▶ [AIM OF THE EXERCISE]:
Find and return each line containing "part".

▶ [MATERIAL FOR THE TASK]:
------------------------------

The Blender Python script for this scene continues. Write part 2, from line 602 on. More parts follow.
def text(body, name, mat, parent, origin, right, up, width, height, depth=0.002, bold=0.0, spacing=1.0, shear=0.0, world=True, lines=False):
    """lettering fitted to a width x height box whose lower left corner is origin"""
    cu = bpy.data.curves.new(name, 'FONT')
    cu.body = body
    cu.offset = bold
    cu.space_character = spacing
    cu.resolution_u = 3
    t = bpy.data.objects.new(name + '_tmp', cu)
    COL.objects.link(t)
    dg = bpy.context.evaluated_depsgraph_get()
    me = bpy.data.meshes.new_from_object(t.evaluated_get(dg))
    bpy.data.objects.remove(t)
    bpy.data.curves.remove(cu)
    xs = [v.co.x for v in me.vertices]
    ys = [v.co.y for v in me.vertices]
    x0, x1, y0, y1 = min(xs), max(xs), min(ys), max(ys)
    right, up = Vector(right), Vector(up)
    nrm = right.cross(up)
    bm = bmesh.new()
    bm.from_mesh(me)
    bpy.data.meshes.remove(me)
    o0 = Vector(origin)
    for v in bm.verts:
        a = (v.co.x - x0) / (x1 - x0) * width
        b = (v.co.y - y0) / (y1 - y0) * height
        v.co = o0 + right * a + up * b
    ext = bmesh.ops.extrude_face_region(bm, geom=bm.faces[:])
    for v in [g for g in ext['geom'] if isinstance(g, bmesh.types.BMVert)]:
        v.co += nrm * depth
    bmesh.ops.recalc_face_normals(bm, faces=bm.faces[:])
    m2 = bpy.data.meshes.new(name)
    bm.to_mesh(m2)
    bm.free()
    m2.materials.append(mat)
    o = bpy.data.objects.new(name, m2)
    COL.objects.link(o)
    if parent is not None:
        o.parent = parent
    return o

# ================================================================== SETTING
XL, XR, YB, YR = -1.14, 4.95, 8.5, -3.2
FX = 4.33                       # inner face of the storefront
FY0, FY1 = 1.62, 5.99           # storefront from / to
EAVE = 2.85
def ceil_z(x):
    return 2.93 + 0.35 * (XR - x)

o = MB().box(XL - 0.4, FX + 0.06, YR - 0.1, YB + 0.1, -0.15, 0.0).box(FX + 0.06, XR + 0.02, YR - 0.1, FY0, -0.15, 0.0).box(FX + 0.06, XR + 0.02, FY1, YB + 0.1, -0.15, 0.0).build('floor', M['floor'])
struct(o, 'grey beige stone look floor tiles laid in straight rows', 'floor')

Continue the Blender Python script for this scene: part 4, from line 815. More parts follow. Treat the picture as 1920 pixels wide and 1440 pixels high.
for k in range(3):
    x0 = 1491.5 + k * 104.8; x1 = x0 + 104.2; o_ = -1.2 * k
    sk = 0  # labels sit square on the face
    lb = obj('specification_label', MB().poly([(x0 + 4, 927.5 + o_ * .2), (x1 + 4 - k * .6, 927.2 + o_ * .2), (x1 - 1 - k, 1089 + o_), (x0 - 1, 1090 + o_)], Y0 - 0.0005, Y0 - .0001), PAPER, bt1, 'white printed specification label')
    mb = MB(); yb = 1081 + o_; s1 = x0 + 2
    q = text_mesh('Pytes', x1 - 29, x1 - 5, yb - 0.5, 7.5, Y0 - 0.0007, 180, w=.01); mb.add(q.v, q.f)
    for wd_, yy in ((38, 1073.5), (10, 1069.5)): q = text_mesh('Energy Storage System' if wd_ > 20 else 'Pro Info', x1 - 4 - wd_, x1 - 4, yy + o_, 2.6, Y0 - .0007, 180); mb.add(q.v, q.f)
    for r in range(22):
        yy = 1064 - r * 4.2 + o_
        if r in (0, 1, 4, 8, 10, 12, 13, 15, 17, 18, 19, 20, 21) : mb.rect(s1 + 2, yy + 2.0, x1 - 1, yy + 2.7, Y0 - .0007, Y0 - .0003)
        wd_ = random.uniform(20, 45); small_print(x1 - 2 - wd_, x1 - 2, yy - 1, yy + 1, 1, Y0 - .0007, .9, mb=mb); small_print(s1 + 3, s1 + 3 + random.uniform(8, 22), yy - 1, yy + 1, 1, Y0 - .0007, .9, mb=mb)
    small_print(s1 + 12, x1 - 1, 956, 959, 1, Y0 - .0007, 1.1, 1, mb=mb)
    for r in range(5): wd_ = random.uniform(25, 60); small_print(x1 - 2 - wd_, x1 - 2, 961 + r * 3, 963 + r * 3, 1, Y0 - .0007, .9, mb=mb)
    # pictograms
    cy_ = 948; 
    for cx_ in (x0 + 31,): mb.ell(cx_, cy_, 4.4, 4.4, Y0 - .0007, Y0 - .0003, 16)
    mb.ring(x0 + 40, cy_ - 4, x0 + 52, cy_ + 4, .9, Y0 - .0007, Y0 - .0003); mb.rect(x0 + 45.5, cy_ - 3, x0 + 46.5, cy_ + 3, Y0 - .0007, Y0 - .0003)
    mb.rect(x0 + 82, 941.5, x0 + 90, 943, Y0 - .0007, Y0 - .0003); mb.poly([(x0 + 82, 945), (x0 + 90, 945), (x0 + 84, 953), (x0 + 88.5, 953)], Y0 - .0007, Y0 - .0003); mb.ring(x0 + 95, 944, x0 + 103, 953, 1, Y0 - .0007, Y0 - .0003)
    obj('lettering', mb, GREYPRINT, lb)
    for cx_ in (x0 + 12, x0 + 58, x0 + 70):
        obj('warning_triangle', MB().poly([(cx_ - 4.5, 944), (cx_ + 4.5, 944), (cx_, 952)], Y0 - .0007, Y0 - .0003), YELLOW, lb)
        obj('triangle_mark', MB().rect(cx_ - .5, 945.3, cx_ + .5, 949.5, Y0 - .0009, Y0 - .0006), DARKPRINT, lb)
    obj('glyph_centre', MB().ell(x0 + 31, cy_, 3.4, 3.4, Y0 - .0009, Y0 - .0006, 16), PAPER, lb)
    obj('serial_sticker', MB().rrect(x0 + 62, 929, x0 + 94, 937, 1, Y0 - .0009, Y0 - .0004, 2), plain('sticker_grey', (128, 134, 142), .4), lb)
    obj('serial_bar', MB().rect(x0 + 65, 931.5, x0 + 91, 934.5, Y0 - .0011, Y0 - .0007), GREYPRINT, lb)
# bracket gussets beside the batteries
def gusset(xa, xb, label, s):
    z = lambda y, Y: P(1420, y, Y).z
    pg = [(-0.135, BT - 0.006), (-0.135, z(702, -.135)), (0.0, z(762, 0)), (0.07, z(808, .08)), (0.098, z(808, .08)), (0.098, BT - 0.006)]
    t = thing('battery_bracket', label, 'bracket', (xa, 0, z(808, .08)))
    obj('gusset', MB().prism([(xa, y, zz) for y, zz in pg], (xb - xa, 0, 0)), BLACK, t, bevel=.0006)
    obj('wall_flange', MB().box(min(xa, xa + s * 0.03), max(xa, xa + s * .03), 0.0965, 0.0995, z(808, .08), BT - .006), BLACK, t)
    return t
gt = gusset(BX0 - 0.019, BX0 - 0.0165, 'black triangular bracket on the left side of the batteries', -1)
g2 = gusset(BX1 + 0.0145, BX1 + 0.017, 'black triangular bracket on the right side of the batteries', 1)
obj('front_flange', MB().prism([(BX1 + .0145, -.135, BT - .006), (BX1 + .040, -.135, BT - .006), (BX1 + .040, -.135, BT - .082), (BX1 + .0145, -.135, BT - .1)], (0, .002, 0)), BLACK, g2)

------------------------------

▶ [ANSWER]:
The Blender Python script for this scene continues. Write part 2, from line 602 on. More parts follow.
Continue the Blender Python script for this scene: part 4, from line 815. More parts follow. Treat the picture as 1920 pixels wide and 1440 pixels high.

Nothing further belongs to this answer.